En la primavera de 1906 Pablo Picasso visita Gósol con su compañera, Fernande Olivier. El último tramo del viaje tienen que hacerlo en mula. Llevaba pocas cosas: un poco de ropa, su caballete y unas cuantas cajas llenas de pinceles y aceites.

Al volver a París, ese mismo agosto, la pareja llevaba una pequeña caravana de mulas, señal evidente que Picasso había pintado mucho.
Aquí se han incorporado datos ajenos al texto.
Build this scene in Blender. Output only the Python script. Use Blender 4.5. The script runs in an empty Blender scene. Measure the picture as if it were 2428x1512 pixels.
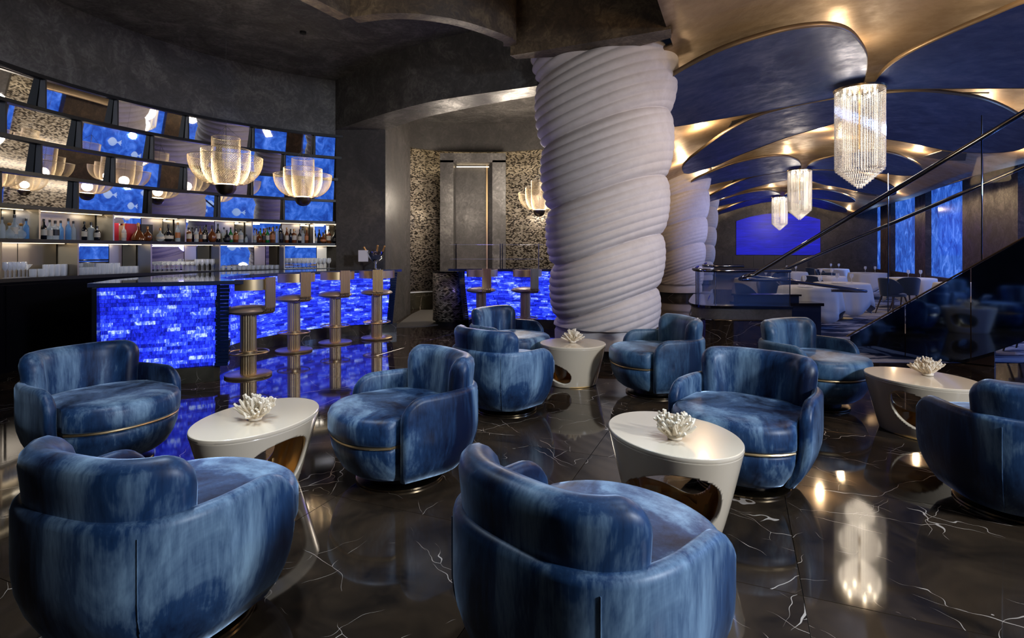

Lo más importante fue que había realizado algunas de las obras más significativas del arte moderno y de las más conmovedoras de todos los tiempos: figuras de una rara intensidad, dulces chicas suavemente tangibles a la vez que inmersas en una lejanía misteriosa, chicos envueltos en el misterio del espacio intemporal, todos juntos invadidos por un color entre ocre, carne y rosa salmón con toques de gris. Producían un efecto de silencio arrogante y amable, una fuerte sensación de encanto que se desprendía de la tierra pedregosa de aquel pueblo de los Pirineos, marcado por los siglos y por la clásica e intraducible belleza de la simplicidad.

La breve estancia en Gósol no solamente fue decisiva para la búsqueda artística de Picasso sino también para toda la evolución posterior del arte del siglo XX. Representaba el final de una etapa de investigación y el despertar de una nueva era.